DOGEE-SOLAS: The UK SOLAS Deep Ocean Gas Exchange Experiment

The aim of the project is to increase our understanding of air-sea gas transfer including the processes that influence it and how best to accurately parameterize it.

Air-sea gas exchange is important in many global biogeochemical cycles and important issues including anthropogenic CO2 uptake by oceans and the marine source of greenhouse gases such as N2O and CH4 amongst others require the calculation of air-sea gas fluxes.

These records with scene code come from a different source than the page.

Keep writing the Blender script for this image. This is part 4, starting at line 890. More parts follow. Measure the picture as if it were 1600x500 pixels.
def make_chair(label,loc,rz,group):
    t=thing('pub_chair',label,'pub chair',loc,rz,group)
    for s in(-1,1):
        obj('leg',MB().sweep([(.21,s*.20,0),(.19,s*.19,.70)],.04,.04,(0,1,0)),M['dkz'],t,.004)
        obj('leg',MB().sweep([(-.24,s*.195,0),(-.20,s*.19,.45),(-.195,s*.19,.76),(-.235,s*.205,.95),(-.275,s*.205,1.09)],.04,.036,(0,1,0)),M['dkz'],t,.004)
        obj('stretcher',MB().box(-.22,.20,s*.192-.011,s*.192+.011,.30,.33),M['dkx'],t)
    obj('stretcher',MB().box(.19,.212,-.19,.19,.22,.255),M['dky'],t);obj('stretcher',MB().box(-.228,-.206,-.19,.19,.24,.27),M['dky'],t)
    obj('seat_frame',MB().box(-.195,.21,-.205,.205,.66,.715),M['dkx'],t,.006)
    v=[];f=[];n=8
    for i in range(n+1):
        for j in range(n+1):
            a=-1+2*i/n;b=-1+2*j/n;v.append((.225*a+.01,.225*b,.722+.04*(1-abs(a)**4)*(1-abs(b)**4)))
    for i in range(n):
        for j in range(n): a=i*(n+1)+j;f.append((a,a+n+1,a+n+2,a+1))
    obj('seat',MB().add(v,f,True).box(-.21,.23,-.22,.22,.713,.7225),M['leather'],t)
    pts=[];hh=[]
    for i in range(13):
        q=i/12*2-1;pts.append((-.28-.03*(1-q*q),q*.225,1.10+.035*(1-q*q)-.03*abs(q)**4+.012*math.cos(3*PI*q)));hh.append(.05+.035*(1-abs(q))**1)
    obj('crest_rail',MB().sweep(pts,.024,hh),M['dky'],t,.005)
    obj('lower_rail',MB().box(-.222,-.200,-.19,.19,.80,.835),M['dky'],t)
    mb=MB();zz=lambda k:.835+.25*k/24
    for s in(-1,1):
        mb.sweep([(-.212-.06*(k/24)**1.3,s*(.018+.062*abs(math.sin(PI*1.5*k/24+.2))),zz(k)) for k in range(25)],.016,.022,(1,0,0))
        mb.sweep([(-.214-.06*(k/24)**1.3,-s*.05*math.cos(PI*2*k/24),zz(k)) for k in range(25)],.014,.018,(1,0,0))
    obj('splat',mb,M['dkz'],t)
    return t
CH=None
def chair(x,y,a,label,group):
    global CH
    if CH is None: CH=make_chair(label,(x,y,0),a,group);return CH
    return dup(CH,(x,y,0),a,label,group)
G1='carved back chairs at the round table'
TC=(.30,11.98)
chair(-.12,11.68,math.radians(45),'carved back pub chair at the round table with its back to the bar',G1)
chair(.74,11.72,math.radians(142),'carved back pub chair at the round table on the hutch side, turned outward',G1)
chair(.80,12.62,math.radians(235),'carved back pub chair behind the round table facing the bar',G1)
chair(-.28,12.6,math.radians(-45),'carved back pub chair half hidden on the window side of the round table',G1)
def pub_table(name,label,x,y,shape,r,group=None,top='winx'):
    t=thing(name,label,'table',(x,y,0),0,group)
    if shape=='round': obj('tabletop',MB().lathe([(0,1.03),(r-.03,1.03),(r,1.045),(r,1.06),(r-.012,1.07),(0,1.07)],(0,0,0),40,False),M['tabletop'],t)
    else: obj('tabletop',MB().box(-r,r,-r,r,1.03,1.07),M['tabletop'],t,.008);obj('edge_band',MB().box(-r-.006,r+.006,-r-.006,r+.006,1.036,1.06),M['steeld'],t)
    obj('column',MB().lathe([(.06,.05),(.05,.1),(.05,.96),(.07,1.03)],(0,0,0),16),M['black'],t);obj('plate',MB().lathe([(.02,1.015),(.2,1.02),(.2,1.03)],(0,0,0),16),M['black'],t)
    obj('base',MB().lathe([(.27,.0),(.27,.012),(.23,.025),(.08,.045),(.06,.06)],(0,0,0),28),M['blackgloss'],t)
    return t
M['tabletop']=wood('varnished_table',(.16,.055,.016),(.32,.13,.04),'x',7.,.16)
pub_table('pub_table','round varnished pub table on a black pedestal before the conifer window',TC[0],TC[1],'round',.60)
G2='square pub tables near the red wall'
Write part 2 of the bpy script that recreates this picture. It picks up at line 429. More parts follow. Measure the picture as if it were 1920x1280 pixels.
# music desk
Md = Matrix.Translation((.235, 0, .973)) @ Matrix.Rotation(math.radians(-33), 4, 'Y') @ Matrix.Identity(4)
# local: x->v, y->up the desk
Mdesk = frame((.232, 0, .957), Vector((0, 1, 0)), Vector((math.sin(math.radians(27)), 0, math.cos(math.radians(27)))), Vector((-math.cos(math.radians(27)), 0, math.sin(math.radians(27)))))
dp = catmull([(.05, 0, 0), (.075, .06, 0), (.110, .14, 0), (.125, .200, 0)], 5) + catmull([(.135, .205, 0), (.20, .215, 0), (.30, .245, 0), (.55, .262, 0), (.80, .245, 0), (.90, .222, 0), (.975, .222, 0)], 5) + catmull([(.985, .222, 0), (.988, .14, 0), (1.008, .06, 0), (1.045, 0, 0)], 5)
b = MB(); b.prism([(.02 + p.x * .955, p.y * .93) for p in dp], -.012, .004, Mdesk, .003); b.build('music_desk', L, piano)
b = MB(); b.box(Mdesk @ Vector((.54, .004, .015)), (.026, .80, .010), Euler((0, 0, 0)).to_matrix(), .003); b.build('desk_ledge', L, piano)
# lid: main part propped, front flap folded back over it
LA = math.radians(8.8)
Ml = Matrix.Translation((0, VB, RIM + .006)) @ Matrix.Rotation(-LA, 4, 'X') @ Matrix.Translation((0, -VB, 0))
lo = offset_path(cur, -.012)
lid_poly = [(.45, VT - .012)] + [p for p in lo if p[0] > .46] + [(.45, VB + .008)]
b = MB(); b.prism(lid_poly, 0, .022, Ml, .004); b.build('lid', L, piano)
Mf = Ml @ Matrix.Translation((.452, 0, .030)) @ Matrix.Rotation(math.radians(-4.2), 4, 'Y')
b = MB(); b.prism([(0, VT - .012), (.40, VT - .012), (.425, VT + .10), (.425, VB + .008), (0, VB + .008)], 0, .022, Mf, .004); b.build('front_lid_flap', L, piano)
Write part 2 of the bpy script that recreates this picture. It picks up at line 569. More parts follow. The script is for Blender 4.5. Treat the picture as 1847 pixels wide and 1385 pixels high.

Calculating these fluxes depends on accurately quantifying the gas transfer velocity, kw, a physical transport term that must be derived indirectly from field data such as the measured evasion rates of purposefully released tracer gases.

kw is a function of interfacial turbulence which results from the interactions between several geophysical forcings and accurately quantifying it is not simple. These geophysical forcings include wind speed, sea surface roughness, wave geometry, wave breaking, bubbles and related processes such as whitecapping and surfactants. Earlier studies focused on deriving empirical relationships between kw and wind speed however the relationships identified are highly non-linear and most parameterizations strongly diverge at high wind speeds. It now appears likely that using wind speed alone to predict kw is flawed and more recent efforts have focused on the additional geophysical controls.

The project will involve detailed studies of the aforementioned processes within two dual tracer (SF6 and 3He) release experiments in the North Atlantic designed to measure kw. There will be particular emphasis on the role of surfactants and one of the tracer experiments will involve a deliberately added surfactant. Measurements will also be made of natural surfactants in the field experiments following development of a suitable method (possibly electrochemical). A recent hypothesis that CDOM should be a good predictor of surface active material will also be tested.